Speaker
Description
The architecture of REBa2Cu3O7+δ (REBCO, RE = rare earth) coated conductors has been essentially unchanged for more than 20 years with a REBCO film deposited on an insulating oxide buffer stack on Hastelloy C276 substrate. In this work, we explored two innovative buffer stack designs, (1) double-sided conductor to improve critical current (Ic) and (2) electrically- conductive buffer stack for defect tolerant REBCO tapes.

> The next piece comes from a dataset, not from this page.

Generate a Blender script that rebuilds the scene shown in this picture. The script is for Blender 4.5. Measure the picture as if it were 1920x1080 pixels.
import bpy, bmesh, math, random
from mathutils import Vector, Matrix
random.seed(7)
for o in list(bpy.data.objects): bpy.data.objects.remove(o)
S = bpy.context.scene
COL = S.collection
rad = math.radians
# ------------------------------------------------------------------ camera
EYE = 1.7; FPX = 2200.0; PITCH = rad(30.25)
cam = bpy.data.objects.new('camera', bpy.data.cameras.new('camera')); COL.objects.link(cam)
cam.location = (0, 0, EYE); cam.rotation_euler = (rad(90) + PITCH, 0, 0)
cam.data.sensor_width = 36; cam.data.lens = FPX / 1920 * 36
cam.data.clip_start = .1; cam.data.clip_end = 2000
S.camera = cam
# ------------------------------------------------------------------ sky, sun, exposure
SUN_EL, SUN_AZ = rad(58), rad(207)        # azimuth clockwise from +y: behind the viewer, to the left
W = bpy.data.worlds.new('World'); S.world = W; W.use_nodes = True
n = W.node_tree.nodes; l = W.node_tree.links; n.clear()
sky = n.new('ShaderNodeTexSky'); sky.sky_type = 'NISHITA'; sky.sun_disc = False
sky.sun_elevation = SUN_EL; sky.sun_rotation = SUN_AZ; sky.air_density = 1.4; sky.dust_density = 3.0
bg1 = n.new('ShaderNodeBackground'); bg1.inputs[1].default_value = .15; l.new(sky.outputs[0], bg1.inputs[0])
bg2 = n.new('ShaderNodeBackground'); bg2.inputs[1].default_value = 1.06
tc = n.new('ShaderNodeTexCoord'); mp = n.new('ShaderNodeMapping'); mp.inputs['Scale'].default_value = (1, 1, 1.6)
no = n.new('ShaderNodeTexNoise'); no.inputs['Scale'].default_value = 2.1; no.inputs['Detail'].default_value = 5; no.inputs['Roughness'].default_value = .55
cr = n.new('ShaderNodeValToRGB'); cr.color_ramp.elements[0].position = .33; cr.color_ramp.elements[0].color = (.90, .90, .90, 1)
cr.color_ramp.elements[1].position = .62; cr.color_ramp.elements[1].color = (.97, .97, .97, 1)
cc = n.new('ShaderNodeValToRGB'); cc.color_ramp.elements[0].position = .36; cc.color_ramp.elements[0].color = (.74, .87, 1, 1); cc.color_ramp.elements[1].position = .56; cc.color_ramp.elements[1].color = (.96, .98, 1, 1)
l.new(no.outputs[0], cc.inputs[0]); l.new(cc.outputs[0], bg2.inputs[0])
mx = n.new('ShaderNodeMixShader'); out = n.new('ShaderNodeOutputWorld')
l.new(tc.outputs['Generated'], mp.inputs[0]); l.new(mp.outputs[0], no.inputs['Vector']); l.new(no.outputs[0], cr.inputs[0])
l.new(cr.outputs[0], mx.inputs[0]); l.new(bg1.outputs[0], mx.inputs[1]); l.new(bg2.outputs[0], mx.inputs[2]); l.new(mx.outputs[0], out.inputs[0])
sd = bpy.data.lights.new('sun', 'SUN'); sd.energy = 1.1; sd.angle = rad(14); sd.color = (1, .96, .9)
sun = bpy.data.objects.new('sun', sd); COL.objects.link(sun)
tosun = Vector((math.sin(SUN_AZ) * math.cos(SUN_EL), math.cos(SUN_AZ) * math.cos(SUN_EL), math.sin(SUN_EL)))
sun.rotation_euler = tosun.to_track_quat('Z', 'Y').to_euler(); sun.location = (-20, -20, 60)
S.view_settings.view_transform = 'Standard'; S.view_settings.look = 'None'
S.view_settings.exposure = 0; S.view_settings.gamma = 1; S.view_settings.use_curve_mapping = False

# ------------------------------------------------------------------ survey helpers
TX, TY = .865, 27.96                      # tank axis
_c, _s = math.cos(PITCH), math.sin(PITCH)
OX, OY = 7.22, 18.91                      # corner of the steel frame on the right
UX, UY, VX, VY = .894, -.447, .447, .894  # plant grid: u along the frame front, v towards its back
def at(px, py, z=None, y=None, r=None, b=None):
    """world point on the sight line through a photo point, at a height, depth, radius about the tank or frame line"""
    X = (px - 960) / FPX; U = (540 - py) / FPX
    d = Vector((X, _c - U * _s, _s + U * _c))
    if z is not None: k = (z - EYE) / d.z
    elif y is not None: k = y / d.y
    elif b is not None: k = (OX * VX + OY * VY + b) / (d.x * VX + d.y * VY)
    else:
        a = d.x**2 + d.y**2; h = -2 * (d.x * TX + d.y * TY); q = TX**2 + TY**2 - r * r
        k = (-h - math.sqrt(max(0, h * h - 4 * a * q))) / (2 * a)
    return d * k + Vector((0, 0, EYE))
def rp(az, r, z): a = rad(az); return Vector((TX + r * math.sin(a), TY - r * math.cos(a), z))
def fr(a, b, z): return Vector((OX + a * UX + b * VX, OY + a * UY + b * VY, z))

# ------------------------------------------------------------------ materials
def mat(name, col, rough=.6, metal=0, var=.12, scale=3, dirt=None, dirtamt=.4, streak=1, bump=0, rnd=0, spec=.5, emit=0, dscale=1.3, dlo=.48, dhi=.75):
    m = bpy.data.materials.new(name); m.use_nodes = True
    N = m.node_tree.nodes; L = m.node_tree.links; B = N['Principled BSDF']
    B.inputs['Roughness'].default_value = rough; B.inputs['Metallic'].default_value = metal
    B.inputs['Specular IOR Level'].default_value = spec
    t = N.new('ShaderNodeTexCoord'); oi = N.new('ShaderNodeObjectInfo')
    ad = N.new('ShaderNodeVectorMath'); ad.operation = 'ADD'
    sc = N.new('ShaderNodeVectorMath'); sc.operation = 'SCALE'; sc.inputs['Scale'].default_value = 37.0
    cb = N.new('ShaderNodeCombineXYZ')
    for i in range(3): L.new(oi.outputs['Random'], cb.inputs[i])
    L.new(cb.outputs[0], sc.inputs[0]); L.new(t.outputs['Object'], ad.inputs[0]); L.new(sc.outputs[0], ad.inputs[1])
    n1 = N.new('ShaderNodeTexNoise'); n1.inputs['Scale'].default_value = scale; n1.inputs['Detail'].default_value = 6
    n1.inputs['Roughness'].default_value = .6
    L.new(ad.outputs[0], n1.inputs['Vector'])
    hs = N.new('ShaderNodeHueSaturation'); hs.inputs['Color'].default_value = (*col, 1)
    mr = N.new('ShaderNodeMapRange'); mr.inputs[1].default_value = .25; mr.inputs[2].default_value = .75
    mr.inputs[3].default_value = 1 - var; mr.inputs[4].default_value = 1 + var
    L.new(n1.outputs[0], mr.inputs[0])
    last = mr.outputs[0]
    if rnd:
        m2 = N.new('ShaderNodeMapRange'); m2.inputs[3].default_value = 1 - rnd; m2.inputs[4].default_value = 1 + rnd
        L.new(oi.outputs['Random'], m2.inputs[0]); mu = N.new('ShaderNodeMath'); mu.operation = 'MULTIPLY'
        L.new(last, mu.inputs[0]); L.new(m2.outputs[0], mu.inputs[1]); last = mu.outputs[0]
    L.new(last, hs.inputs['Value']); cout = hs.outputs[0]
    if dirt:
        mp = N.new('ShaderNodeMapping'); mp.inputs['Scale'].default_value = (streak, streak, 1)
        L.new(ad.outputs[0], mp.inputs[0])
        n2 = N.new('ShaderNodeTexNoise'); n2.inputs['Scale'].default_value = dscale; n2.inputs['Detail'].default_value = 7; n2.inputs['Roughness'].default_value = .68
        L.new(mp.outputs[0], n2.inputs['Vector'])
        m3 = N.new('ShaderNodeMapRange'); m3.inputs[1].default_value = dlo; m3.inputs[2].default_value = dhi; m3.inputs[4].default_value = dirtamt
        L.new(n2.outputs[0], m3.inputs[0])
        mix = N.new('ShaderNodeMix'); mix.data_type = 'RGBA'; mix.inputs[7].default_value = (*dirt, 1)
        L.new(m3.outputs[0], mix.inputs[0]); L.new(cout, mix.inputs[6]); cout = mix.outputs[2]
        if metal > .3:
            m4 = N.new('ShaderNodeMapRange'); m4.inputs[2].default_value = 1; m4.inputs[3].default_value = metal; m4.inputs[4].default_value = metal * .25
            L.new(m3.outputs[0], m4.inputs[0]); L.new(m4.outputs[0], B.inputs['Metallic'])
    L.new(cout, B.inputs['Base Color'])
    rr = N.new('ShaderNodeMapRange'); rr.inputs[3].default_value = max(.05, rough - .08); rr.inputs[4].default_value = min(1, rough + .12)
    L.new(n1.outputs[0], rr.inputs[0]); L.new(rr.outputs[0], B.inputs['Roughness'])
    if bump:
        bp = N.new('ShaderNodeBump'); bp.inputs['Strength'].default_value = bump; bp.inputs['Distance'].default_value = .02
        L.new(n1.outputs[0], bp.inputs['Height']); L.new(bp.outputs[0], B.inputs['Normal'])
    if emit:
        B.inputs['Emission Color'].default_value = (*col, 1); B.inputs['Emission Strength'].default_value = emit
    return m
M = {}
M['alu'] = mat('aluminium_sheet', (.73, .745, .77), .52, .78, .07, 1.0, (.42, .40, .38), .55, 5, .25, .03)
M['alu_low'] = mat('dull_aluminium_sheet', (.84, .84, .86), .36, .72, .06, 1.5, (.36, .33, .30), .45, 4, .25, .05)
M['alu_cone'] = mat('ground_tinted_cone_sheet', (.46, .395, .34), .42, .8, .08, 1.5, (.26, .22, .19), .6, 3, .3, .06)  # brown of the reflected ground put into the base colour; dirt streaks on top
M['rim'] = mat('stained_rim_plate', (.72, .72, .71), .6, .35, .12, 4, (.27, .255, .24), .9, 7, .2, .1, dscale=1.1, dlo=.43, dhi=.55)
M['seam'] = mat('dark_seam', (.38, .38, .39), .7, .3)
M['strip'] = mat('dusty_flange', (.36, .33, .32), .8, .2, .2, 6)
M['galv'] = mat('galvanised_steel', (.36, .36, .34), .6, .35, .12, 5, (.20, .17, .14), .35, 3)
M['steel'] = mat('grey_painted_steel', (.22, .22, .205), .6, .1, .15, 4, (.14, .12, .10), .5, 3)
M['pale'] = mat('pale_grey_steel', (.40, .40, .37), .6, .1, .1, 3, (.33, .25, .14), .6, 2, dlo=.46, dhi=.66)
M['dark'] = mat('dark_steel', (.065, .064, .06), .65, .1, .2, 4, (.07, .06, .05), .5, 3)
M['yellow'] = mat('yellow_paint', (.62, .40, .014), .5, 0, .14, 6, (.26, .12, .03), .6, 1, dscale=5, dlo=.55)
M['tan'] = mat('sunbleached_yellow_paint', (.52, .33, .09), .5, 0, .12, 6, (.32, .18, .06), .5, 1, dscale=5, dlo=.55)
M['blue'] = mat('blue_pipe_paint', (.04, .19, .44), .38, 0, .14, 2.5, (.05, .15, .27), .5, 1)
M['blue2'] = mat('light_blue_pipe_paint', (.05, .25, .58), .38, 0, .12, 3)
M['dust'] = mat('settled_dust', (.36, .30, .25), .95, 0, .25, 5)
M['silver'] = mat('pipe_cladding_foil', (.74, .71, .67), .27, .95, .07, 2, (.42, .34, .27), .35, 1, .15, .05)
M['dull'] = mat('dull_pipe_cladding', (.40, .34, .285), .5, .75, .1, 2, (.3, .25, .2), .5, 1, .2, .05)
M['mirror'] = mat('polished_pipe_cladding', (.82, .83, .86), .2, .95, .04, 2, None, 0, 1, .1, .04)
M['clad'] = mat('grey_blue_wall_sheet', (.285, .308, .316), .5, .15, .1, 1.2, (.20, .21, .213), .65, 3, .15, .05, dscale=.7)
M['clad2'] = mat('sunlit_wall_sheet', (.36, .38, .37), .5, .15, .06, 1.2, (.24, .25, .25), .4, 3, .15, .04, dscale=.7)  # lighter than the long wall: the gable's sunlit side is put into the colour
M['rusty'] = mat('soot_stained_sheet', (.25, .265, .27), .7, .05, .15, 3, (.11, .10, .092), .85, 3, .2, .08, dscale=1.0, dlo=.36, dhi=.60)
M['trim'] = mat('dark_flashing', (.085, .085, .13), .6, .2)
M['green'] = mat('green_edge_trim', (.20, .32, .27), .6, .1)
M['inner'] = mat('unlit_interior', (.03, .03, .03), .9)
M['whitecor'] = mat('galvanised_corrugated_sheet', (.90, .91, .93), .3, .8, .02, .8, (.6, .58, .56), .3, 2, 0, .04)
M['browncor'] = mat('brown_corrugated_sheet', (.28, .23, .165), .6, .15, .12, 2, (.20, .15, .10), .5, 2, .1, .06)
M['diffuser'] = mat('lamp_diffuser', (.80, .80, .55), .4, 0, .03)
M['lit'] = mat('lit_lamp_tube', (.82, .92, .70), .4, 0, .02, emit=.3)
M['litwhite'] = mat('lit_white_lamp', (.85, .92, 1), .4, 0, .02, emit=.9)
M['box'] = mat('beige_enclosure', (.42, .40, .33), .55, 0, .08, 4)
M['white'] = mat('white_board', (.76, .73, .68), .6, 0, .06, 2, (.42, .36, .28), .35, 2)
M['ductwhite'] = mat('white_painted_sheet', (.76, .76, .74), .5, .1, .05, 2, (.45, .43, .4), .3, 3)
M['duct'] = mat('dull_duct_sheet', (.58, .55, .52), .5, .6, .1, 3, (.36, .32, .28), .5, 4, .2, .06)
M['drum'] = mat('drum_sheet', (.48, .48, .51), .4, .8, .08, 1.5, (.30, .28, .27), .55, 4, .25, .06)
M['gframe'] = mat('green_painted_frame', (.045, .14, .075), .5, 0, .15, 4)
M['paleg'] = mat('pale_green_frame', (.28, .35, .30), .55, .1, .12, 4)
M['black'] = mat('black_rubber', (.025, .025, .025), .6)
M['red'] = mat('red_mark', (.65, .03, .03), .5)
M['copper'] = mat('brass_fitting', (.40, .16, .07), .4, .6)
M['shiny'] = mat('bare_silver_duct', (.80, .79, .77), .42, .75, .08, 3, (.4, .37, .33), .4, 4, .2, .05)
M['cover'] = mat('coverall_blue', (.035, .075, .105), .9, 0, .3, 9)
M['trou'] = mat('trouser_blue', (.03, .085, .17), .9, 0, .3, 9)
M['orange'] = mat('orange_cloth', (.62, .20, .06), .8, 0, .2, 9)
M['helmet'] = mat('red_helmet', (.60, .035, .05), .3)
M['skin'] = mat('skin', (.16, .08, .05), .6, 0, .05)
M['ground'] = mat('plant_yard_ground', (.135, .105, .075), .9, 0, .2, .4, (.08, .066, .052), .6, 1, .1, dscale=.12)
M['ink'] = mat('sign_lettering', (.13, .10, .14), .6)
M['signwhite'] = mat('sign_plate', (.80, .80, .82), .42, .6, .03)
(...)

We have demonstrated a reel-to-reel manufacturing process for double-sided oxide buffer tapes in 30-m-lengths, utilizing an in-house electropolished Hastelloy substrate with an average surface roughness (Ra) < 1 nm on both sides, Out-of-plane texture and in-plane texture values on both sides are in the range of 3.3±0.3 and 7±0.5 degrees respectively. On an insulating buffer stack, 250nm thick alumina diffusion barrier layer on both sides has proven effective in withstanding higher Joule heating currents for REBCO growth by Advanced Metal Organic Chemical Vapor Deposition (MOCVD). Using the double-sided buffer stack, double-sided REBCO tapes with ~ a 4.6-µm-thick REBCO film on each side have been achieved with a Ic > 1,050 A/4mm at 20 K, 20 T which is 7x the Ic of typical industrial REBCO tapes at 20 K, 20 T. IBAD titanium nitride (TiN) has been used as an electrically-conductive substitute for IBAD magnesium oxide (MgO) in standard superconductor buffer architectures. A strong biaxial texture has been achieved in IBAD TiN grown on Hastelloy C276 substrate. Additionally, Ti3AlN was utilized as a suitable oxidation-resistant epitaxial film with low resistivity in the electrically-conductive buffer stack. The conductive buffer enables efficient current shunting from the REBCO layer to the substrate, to effectively mitigate the impact of localized defects and enhance reliability in cryogenic environments. This innovation paves the way for the development of double-sided electrically conductive buffers for multiple benefits of high Ic, reduced cost ($/kA-m), and inherent defect tolerance capabilities.
Acknowledgement:
This work was funded by Advanced Research Projects Agency-Energy (ARPA-E) award DE-AR0001374 and the Naval Sea Systems Command Small Business Technology Transfer award N68335-23-C-0228 award through AMPeers LLC.